Houve um tempo em que as pessoas mais românticas —ou mais organizadas —voltavam de viagem com grandes envelopes cheios de lembranças: passagens de trem e de avião, bilhetes de metrô, entradas de cinema e de museu, folhetos, embalagens de balinhas e de chocolates, programas de teatro, contas de restaurantes e de compras variadas, recortes de jornais e de revistas. A viagem continuava em casa, quando esses papeizinhos todos eram amorosamente colados em álbuns junto com as melhores fotos do tour.

Nos Estados Unidos, a partir desse hábito, criou-se todo um universo comercial multicolorido, com papelarias especializadas vendendo adesivos, folhas estampadas, etiquetas, acessórios, papéis artesanais. Em fins dos anos 1990, o scrapbooking virou febre, especialmente entre adolescentes.

Album namorados

Foi moda colocar em álbum imagens de boas lembranças

          É uma ironia imaginar que, naquele exato momento, a tecnologia também começava a se popularizar: em breve, a fotografia tradicional, em papel, seria apenas um retrato na parede.

O scrapbooking, porém, não morreu. É bonito e atraente demais para isso. Papelarias continuam vendendo material e, paralelamente, há milhões de páginas e de imagens para imprimir on-line.

Mas os dias de febre passaram. A própria natureza das nossas lembranças está mudando. No outro dia, Peter Funt lembrou, no New York Times, que tíquetes para antigos jogos de beisebol valem milhares de dólares — mas já não há mais tíquetes no nosso universo digital, em que a entrada para o estádio (e a passagem de avião e o bilhete do metrô) estão em códigos QR no celular.

Temos uma quantidade de material para memória muito maior do que jamais tivemos, porque as nossas mínimas conversas — “Traz pão quando vier para casa!” —estão armazenadas no WhatsApp, e fazemos centenas de fotos por dia, mas na verdade é como se nada existisse para além do momento da sua criação.
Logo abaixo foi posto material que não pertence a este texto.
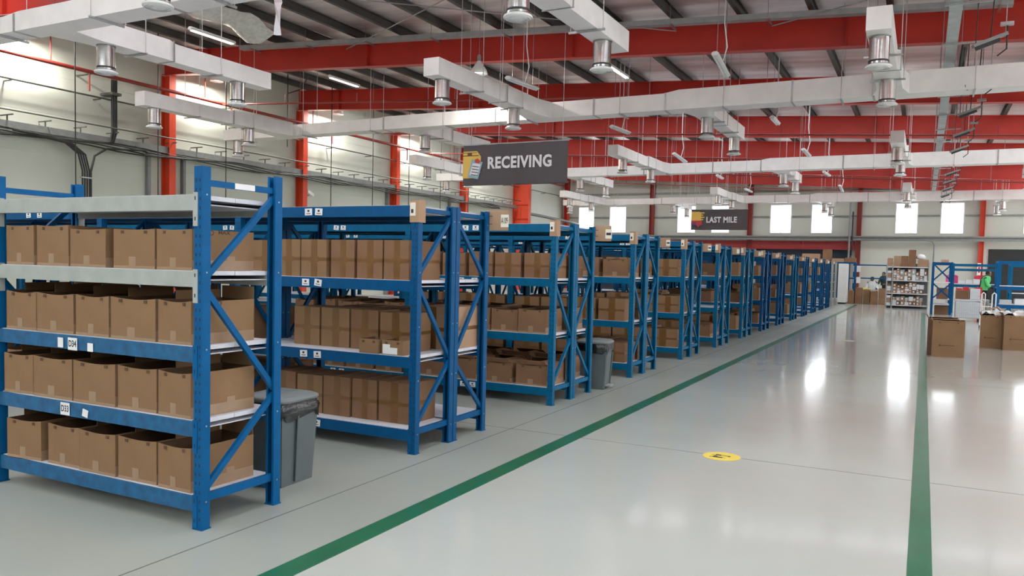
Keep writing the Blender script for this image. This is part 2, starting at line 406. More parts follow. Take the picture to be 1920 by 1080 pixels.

Muita coisa se perde, de fato, por um ou outro motivo técnico, mas desde que o backup em nuvem se tornou automático, isso já não é uma preocupação.

O que ameaça a lembrança dos dados que geramos e que recebemos é o seu volume descomunal: o Google já é capaz de encontrar fotos de animais de estimação pelos seus nomes, mas não há máquinas de busca nem inteligência artificial que consigam desencavar vagas recordações.

Indiana Jones

Cena do filme de Indiana Jones

          A última cena de “Indiana Jones e os caçadores da arca perdida” mostra a Arca da Aliança sendo fechada num caixote de madeira, que é guardado entre milhares de outros caixotes de madeira iguais, armazenados em pilhas num remoto depósito do governo: naquele momento, temos certeza absoluta de que lá ela jamais será encontrada, nunca, em tempo algum… ainda que esteja em perfeita segurança.

Nossos e-mails e fotos estão em perfeita segurança na nuvem, e em tese estão à nossa disposição quando precisamos deles —mas a questão é que nem só de precisão se fazem as lembranças. Elas tinham o hábito de morar em gavetas e em álbuns e de nos assaltar inesperadamente. Continuarão fazendo isso por mais algum tempo, enquanto as últimas gerações que cresceram num mundo analógico ainda andarem sobre a Terra, mas o futuro do passado já mudou irremediavelmente.